BOOK REVIEW | Falling for Science: Objects in Mind

Review by Kristina Bartlett Brody

As a child, Seymour Papert fell in love with gears. Papert, now considered a pioneer in artificial intelligence, describes this love in very grown-up, scientific terms: “I remember quite vividly my excitement at discovering that a system could be lawful and completely comprehensible without being rigidly deterministic.”


So Papert and other scientists recount in this collection of essays that, in their personal approach, provide an innovative way to talk about science.

A sociologist and psychologist by training, Turkle is a scholar in MIT’s Program in Science, Technology and Society. For this book, she asked scientists at various career stages to share memories of early curiosity by describing a favorite childhood object and how it shaped their thinking. The result is an eclectic collection of intimate essays that share one commonality: As the adult with accumulated knowledge looks back on such objects, the telling evolves into a way of describing scientific ideas with truly childlike wonder.
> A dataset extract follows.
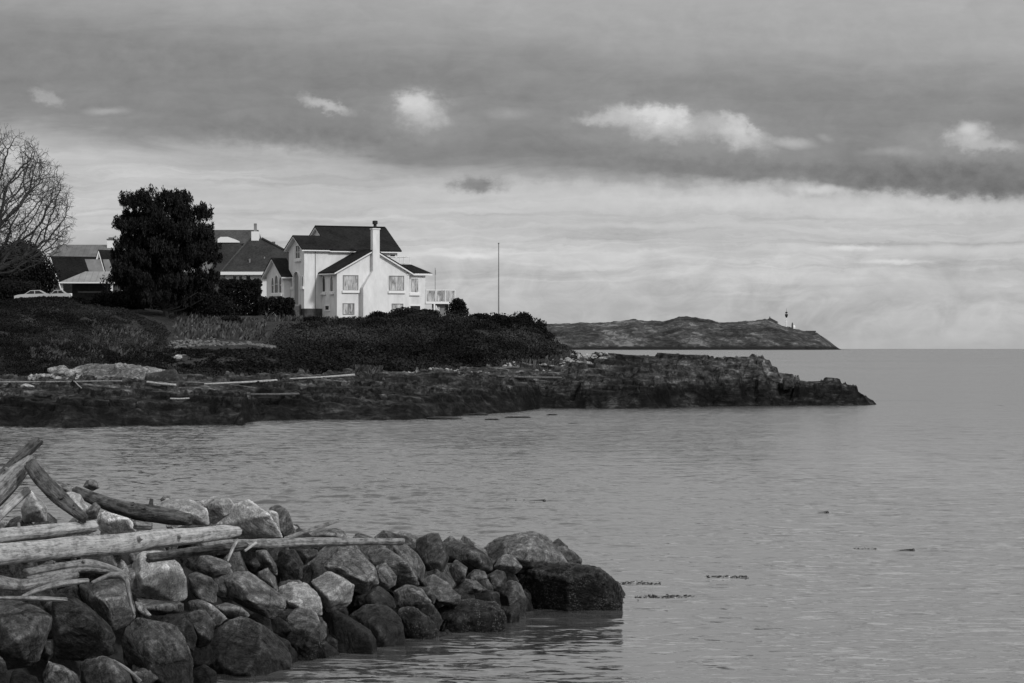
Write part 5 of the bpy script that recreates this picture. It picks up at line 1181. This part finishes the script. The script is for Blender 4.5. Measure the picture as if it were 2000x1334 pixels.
M['rock_pale2'] = mat('pale_far_stone', rough=.85, spec=.12, build=rock(.07, .42, .7, .5, 0, .8))
M['rock_rub'] = mat('grey_rubble_stone', rough=.85, spec=.1, build=rock(.02, .15, .3, .5, 0, .5))
M['rock_shelf'] = mat('dark_far_stone', rough=.8, spec=.12, build=rock(.018, .07, 1.2, .5, 0, .6))
finish_rocks()
def pebbles(name, label, boxes, mt, kind='stuff', cat='stones'):
    """many loose stones as one mesh"""
    ico = bmesh.new(); bmesh.ops.create_icosphere(ico, subdivisions=1, radius=1); bv = np.array([v_.co[:] for v_ in ico.verts]); bf = np.array([[v_.index for v_ in f_.verts] for f_ in ico.faces]); ico.free()
    vs, fs, k_ = [], [], 0
    for (u0, u1, d0, d1, n, s0, s1) in boxes:
        U_ = nr.uniform(u0, u1, n); Dd = nr.uniform(d0, d1, n); Z_, _ = shore_full(U_, Dd)
        for uu, dd, zz in zip(U_, Dd, Z_):
            s_ = nr.uniform(s0, s1); q = bv*(1+.35*nr.normal(size=(len(bv), 1))*.6)*[s_*nr.uniform(.8, 1.5), s_, s_*nr.uniform(.5, .8)]
            vs.append(q+[(uu-1000)/F*dd, dd, zz+s_*.3]); fs.append(bf+k_); k_ += len(bv)
    o = mk(name, np.concatenate(vs), np.concatenate(fs), M[mt]); tag(o, label, cat, kind=kind); return o
pebbles('beach_stones', 'pale cobbles strewn along the foot of the bluff', [(930, 1130, 303, 309, 240, .06, .24), (790, 960, 291, 295, 150, .06, .2), (1110, 1190, 302, 307, 90, .08, .26), (60, 160, 256, 262, 90, .15, .4), (1010, 1060, 344, 352, 40, .1, .3), (640, 700, 352, 358, 25, .1, .3)], 'rock_pale2')
o = pebbles('rubble_bank', 'bank of loose pale rubble holding the garden terrace', [(332, 535, 294.5, 300, 300, .08, .24), (335, 420, 300, 330, 50, .08, .2), (342, 358, 284, 294, 30, .12, .28)], 'rock_rub')

# ------------------------------------------------------------------ kelp on the water
def on_water(y): return 36000/(y-YL)
def kelp_bulb(label, x, y, L):
    D = on_water(y); e = empty('kelp_bulb', (((x-1000)/F*D), D, 0)); tag(e, label, 'kelp', 'bull kelp bulbs afloat'); k_ = D/F
    m = MB(); m.lathe((0, 0, -.02), [(.02, -.04), (3.2*k_, 0), (3.4*k_, .03), (2.2*k_, .065), (.02, .08)], 10); m.build('bulb', M['kelp'], e, True)
    m = MB(); P = [Vector((-i*L*k_/6, .06*math.sin(i*1.3), .012+.012*(1-i/6))) for i in range(7)]
    for i in range(6): m.bar(P[i], P[i+1], (2.6-.4*i)*k_*.5, 6, (2.6-.4*(i+1))*k_*.5)
    m.build('stalk', M['kelp'], e)
kelp_bulb('kelp bulb with long trailing stalk, left of the three', 1063, 978, 34)
kelp_bulb('short black kelp bulb in open water, middle of the three', 1616, 1001, 20)
kelp_bulb('kelp bulb trailing right of the picture, right of the three', 1784, 1075, 42)
def kelp_mat(label, x, y, w, n, hgt=.05):
    D = on_water(y); k_ = D/F; e = empty('floating_kelp', ((x-1000)/F*D, D, 0)); tag(e, label, 'kelp', 'thin kelp strands on the surface')
    xx = nr.uniform(-.5, .5, n)*w*k_; c = np.stack([xx, 1.1*fbm(xx*1.3+x, xx*0+y, xx*0, 3, 2)+nr.normal(0, .22, n), nr.uniform(.0, hgt, n)**2*8*hgt**0*.1], -1); v_, f_, t_ = leaves(c, np.full(n, .024), nr.random(n), np.array([1., .1, .02]), 3.4)
    mk('fronds', v_, f_, M['kelp'], e)
kelp_mat('dense dark kelp patch right of the largest tip boulder', 1300, 1166, 120, 210, .05)
kelp_mat('thin kelp line just off the largest tip boulder', 1250, 1139, 80, 120)
kelp_mat('short kelp strand in mid water above the wider one', 1390, 1109, 40, 50)
kelp_mat('wide faint kelp line in mid water', 1420, 1127, 80, 90)
kelp_mat('thin straight kelp strand left of the trailing right bulb', 1690, 1072, 44, 60)
kelp_mat('thin straight kelp strand left of the left bulb', 1010, 977, 44, 70)
kelp_mat('dark kelp line beside the tip of the rocky point', 1760, 783, 120, 90, .15)
kelp_mat('dark specks of kelp behind the tip of the rocky point', 1640, 751, 120, 60, .2)
kelp_mat('tiny dark kelp speck far out at right', 1953, 792, 14, 24, .2)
Each of the 59 essays is a gem, such as the one that includes this description from computer scientist Christine Alvarado: “I developed a system for braiding the tail of My Little Pony that taught me about mathematical concepts — from division to recursion.… Soon I was up to starting with 27 pieces … and then on to 81.”

The essays are well-written, and the details about the objects — their colors, textures, sounds — give abstract concepts an exciting tangibility.